Directions for this task:
From the entries that follow, gather each line holding the word "script".

Given records:

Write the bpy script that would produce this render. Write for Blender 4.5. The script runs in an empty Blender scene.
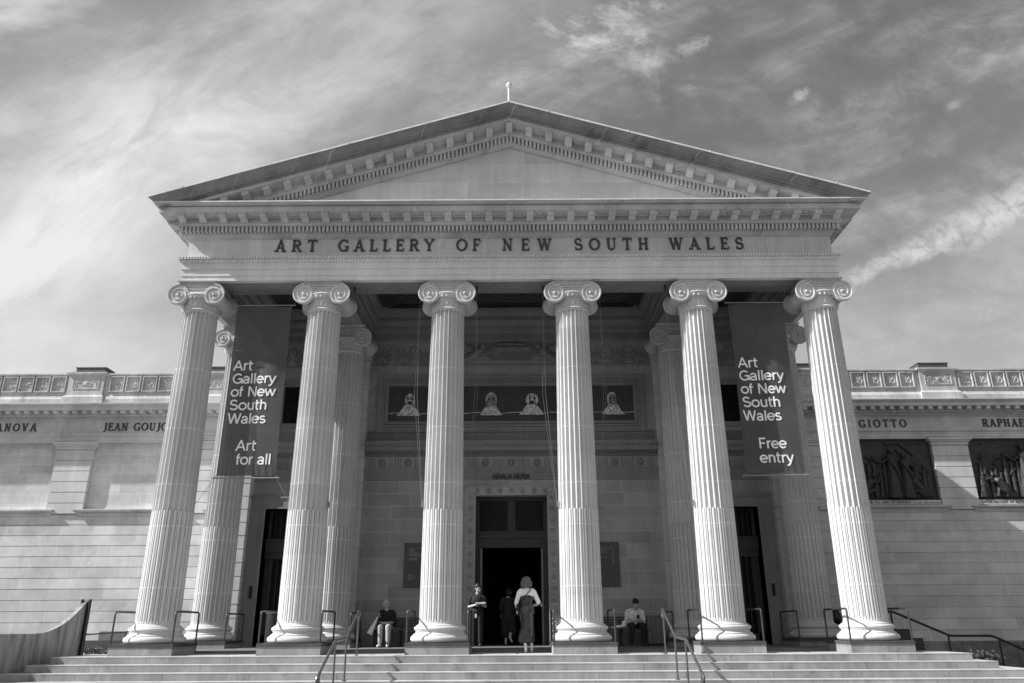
import bpy, math, random
from math import sin, cos, pi, radians, sqrt, atan2
from mathutils import Vector, Matrix, Quaternion

random.seed(7)
scene = bpy.context.scene
COL = scene.collection

# ------------------------------------------------------------------ materials
def new_mat(name):
    m = bpy.data.materials.new(name); m.use_nodes = True
    nt = m.node_tree; nt.nodes.clear()
    out = nt.nodes.new('ShaderNodeOutputMaterial')
    b = nt.nodes.new('ShaderNodeBsdfPrincipled')
    nt.links.new(b.outputs[0], out.inputs[0])
    return m, nt, b

class NT:
    """tiny expression helper for shader maths"""
    def __init__(s, nt): s.nt = nt
    def m(s, op, a, b=None, c=None, clamp=False):
        n = s.nt.nodes.new('ShaderNodeMath'); n.operation = op; n.use_clamp = clamp
        for i, v in enumerate((a, b, c)):
            if v is None: continue
            if isinstance(v, (int, float)): n.inputs[i].default_value = v
            else: s.nt.links.new(v, n.inputs[i])
        return n.outputs[0]
    def comb(s, x, y, z):
        n = s.nt.nodes.new('ShaderNodeCombineXYZ')
        for i, v in enumerate((x, y, z)):
            if isinstance(v, (int, float)): n.inputs[i].default_value = v
            else: s.nt.links.new(v, n.inputs[i])
        return n.outputs[0]
    def sep(s, v):
        n = s.nt.nodes.new('ShaderNodeSeparateXYZ'); s.nt.links.new(v, n.inputs[0]); return n.outputs
    def noise(s, v, scale, detail=4, rough=.55, dist=0):
        n = s.nt.nodes.new('ShaderNodeTexNoise'); n.inputs['Scale'].default_value = scale
        n.inputs['Detail'].default_value = detail; n.inputs['Roughness'].default_value = rough
        n.inputs['Distortion'].default_value = dist
        if v is not None: s.nt.links.new(v, n.inputs['Vector'])
        return n.outputs['Fac']
    def ramp(s, f, a, b, lo=0., hi=1., smooth=True):
        n = s.nt.nodes.new('ShaderNodeMapRange')
        if smooth: n.interpolation_type = 'SMOOTHSTEP'
        s.nt.links.new(f, n.inputs[0])
        for i, v in enumerate((a, b, lo, hi)): n.inputs[i + 1].default_value = v
        return n.outputs[0]
    def grey(s, f):
        n = s.nt.nodes.new('ShaderNodeCombineColor')
        for i in range(3): s.nt.links.new(f, n.inputs[i])
        return n.outputs[0]

def worldpos(nt):
    g = nt.nodes.new('ShaderNodeNewGeometry'); return g.outputs['Position']

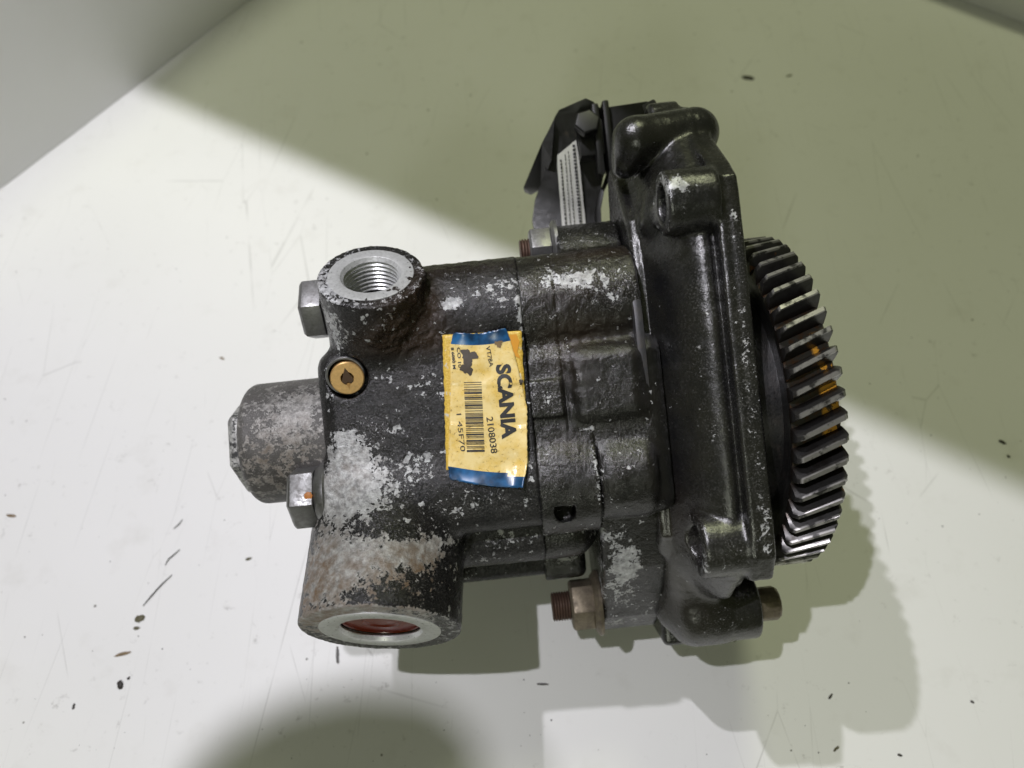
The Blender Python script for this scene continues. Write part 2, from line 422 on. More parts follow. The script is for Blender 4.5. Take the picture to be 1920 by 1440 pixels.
P_, F_ = surface(f_mid, (7, -108, -54), (60, 92, 52), .8)
chip = blobs(P_, [(1165, 1040, 15, 8, 11, 1.0), (1150, 1090, 2, 10, 12, .62), (1200, 1120, -5, 9, 12, .30), (1150, 1170, -10, 14, 6, .45), (1130, 1000, 25, 8, 6, .45),
    (1060, 1058, 5, 9, 2.5, .9), (1060, 1000, 28, 14, 7, .38), (1010, 960, 34, 4, 12, .38), (1020, 900, 42, 3, 6, .4), (1118, 880, 45, 1.8, 14, .5), (1025, 525, 44, 14, 6, .46), (1110, 522, 42, 14, 5, .50), (1140, 560, 44, 8, 5, .4), (1010, 650, 45, 5, 3, .4), (1030, 745, 45, 5, 6, .36), (1150, 780, 44, 8, 5, .25),
    (1100, 450, 10, 12, 6, .26), (1045, 460, 5, 3, 6, .5), (1195, 940, 35, 5, 3, .25), (1100, 805, 44, 5, 1.2, .45), (980, 610, 45, 3, 6, .3), (1180, 1000, 22, 5, 20, .1)])
wet = blobs(P_, [(1060, 540, 44, 20, 6, .35), (1050, 660, 44, 12, 14, .30), (1100, 620, 44, 16, 6, .4), (1060, 840, 44, 8, 5, .35), (1110, 480, 30, 20, 4, .5)])
P_ = relief(P_, F_, (.22+.5*np.clip(wet, 0, 1))*(P_[:, 2] > -20))
mesh_obj('front_housing', P_, F_, M_mid, root, attrs=dict(chip=chip, rust=np.zeros(len(P_)), wet=np.clip(wet, 0, 1)))

# ---- gear cover / flange casting
FL = [(-66, 38), (-64, 54), (-54, 60.5), (-40, 61.5), (70, 62), (86, 61), (93, 54), (111, 33), (129, 12), (138, -10), (140, -40), (128, -62), (30, -62), (-50, -60), (-66, -30)]
CV = [(-58, 24), (-50, 35), (-30, 37), (60, 37), (80, 33), (102, 16), (112, 2), (108, -8), (84, -16), (60, -40), (30, -56), (-50, -56), (-60, -30)]
bA, bB = L(1257, 381, 54), L(1328, 1020, 47); bC = L(1300, 1146, 0)
def f_cover(X, Y, Z):
    t = np.clip((X-59)/(79-59), 0, 1)
    bulge = 22.0*np.sin(t*np.pi/2)**1.15
    bulge = bulge - 4.0*np.clip((78-Y)/8, 0, 1)*np.clip((X-79)/3.5, 0, 1)**2
    cv = poly2(Y, Z, CV)
    body = slab(cv-bulge+2.0, X, 54.5, 86, 2.5)
    fl = slab(poly2(Y, Z, FL)-0.0, X, 82.5, 91.5, 1.2)
    d = smin(body, fl, 2.5)
    A = cyl(X, Y, Z, (bA.x-3.5, bA.y, bA.z), (84, bA.y, bA.z), 12.2, 1.6)
    B = cyl(X, Y, Z, (bB.x-4.5, bB.y, bB.z), (86, bB.y, bB.z), 12.8, 1.6)
    d = smin(d, A, 1.8); d = smin(d, B, 1.8)
    # lower lobe with the cap screw, knob tube at the far end, stiffening ribs
    C = smin(cyl(X, Y, Z, (60.5, bC.y, bC.z-1), (93, bC.y, bC.z-1), 15.3, 11), cyl(X, Y, Z, (84, bC.y, bC.z-1), (99, bC.y, bC.z-1), 14.4, 1.5), 1.0)
    d = smin(d, C, 5)
    foot = box(X, Y, Z, (60, -112, -52), (84, -60, -17), 3); d = smin(d, foot, 2.0)
    neck = box(X, Y, Z, (55.5, -98, -40), (84, -40, 6), 8); d = smin(d, neck, 4)
    neck2 = capsule(X, Y, Z, (68, -52, 18), (72, -82, 2), 13, 13); d = smin(d, neck2, 7)
    k0, k1, k2 = L(1300, 250, 22), L(1192, 264, 30), L(1172, 302, 25)
    tube = smin(capsule(X, Y, Z, k0, k1, 10.5, 9.5), capsule(X, Y, Z, k1, k2, 9.3, 7.0), 2)
    d = smin(d, tube, 2)
    n1, n2, n3 = L(1255, 222, 5), L(1310, 262, 5), L(1290, 230, 4)
    d = smin(d, cyl(X, Y, Z, n1-Vector((10, 0, 0)), n1+Vector((4, 0, 0)), 7, 2), 2)
    d = smin(d, cyl(X, Y, Z, n2-Vector((0, 0, 10)), n2+Vector((3, 4, 6)), 6, 2), 3)
    rib = capsule(X, Y, Z, L(1215, 420, 38), L(1245, 310, 28), 3, 4); d = smin(d, rib, 8)
    # bolt holes
    d = smax(d, -cyl(X, Y, Z, (bA.x-9, bA.y, bA.z), (80, bA.y, bA.z), 7.0, .2), .5)
    d = smax(d, -cyl(X, Y, Z, (bB.x-12, bB.y, bB.z), (82, bB.y, bB.z), 7.6, .2), .5)
    # parting line groove on the flange edge
    g = abs(X-86.6)-.28; d = smax(d, -np.maximum(g, -(d+.45)), .15)
    return d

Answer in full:
Write the bpy script that would produce this render. Write for Blender 4.5. The script runs in an empty Blender scene.
The Blender Python script for this scene continues. Write part 2, from line 422 on. More parts follow. The script is for Blender 4.5. Take the picture to be 1920 by 1440 pixels.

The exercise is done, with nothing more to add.